Eulogy to Allen Ginsberg

 
     I haven't thought of Allen Ginsberg in a long time.  He once gave me a new worldview, new to me, anyway.  Among others in the beat generation, he shaped my thinking.  He gave me the idea to float over myself and my niche, seeing things as a humorous, satirical crow might, looking sideways at myself as an actor in a  spoof on life.
     My goal, in 1965, was to live in a flimsy wooden apartment building in New York, a grimy place with a dirty naked window, a single unshaded lightbulb dangling from the ceiling, a dirty old roach infested mattress.  I wanted to live on French bread and red wine, and hang around coffee houses, hearing the brilliant thoughts of Ginsberg and Ferlingetthi and their friends.  I wanted to suffer for ART, and maybe, maybe, someday, have some brilliant thoughts of my own.

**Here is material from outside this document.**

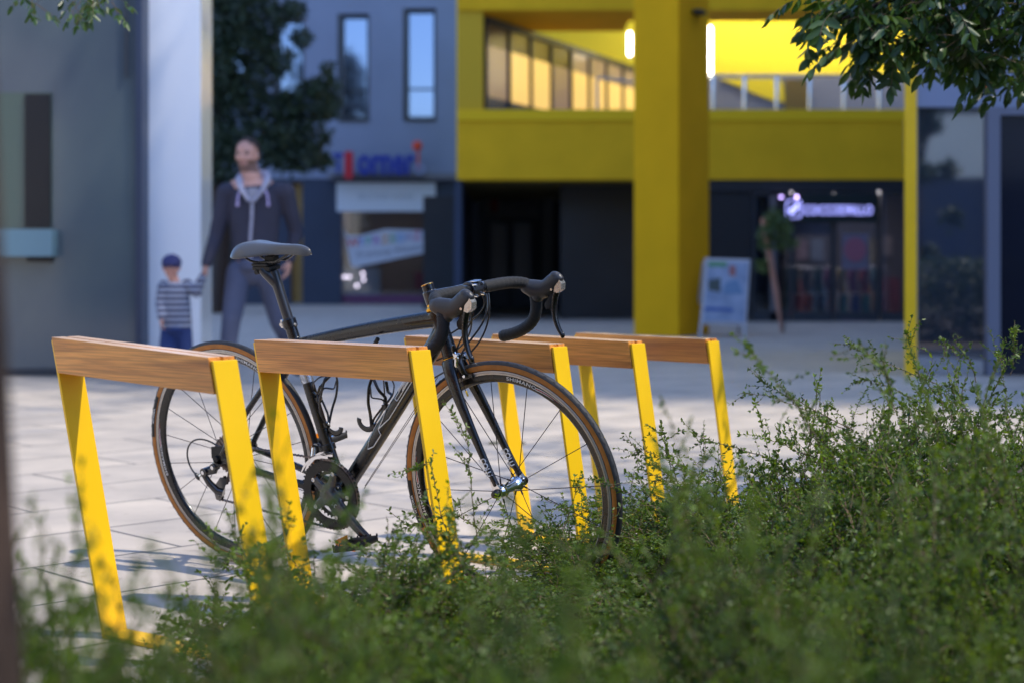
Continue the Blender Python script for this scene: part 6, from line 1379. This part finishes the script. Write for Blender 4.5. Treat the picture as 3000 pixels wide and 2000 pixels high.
fL, fR = Vector((-.06, -.06, .05)), Vector((.07, .05, .05)); hpL, hpR = Vector((-.05, 0, .42)), Vector((.05, 0, .42)); kL, kR = Vector((-.06, -.05, .24)), Vector((.065, -.01, .24))
m = MB(); head(m, hc2, hs2, R(8)); rc(m, hc2 + Vector((0, .01, -.05)), Vector((-.01, .0, .76)), .035, .040); m.ell((-.005, 0, .62), (.09, .065, .14)); m.ell((0, 0, .45), (.085, .065, .09))
rc(m, shL, el3, .027, .023); rc(m, el3, wr3, .023, .018); rc(m, shR, el2, .027, .023); rc(m, el2, wr2, .023, .018)
for a_, b_, c_ in ((hpL, kL, fL), (hpR, kR, fR)): rc(m, a_, b_, .045, .034); rc(m, b_, c_, .034, .024)
hand(m, wr2, Vector((.25, 0, 1)), (1, 0, 0), .10, .6, 1); hand(m, wr3, Vector((.1, -.4, -1)), (1, 0, 0), .10, .5, 1)
remeshed(m, "body", [mat("child_skin", (.50, .25, .19), .5), M_LIP, M_EYE], ch, .0055, 3, face_mat(hc2, hs2, R(8)))
m = MB(); m.sweep([(-.004, 0, z) for z in (.425, .46, .58, .70, .745, .77)], [(.118, .085), (.120, .088), (.112, .082), (.100, .075), (.085, .062), (.05, .045)], 24, up=(0, 1, 0))
rc(m, shL, el3, .044, .038); rc(m, el3, wr3 + (el3 - wr3) * .1, .038, .030); rc(m, shR, el2, .046, .040); rc(m, el2, wr2 + (el2 - wr2) * .1, .040, .030)
remeshed(m, "striped_top", [M_STR], ch, .007, 4)
m = MB(); rc(m, (0, 0, .44), (0, 0, .40), (.105, .08), (.11, .085))
for a_, b_ in ((hpL, kL), (hpR, kR)): rc(m, a_, b_ + Vector((0, 0, .03)), .066, .062)
remeshed(m, "shorts", [mat("blue_shorts", (.012, .030, .12), .85)], ch, .007, 4)
m = MB(); hh = Vector(hc2); m.ell(hh + Vector((0, .008, .030)), (.074, .086, .066), 24, 14); m.ell(hh + Vector((0, -.062, .022)), (.062, .055, .010), 20, 8)
remeshed(m, "cap", [mat("blue_cap", (.035, .04, .14), .85, var=.5, vscale=90)], ch, .005, 3)
for f_ in (fL, fR): m = MB(); m.ell((f_.x, f_.y - .03, .03), (.033, .075, .03), 16, 8); m.build("shoe", M_SHOE, ch)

     I forgot to do that, but some of the time, I have remembered to be the humorous crow.  Did I let them down, or were they a little bit pleased to see another crow watching the show from outside the circle?
     They were, in a  sense, my parents, the Beat Poets and writers.  They raised a generation of us, and now they begin to leave us.  They were wise and brave and outspoken, even in the midst of McCarthyism.  Who is as wise and brave as they?  Who can lead our young toward enlightenment when most of us wallow in a self-centered hole of materialism and fear?
     Am I suddenly supposed to be wise and brave?  I need more time!
     Hell is when your gurus die and you aren't ready to take their places.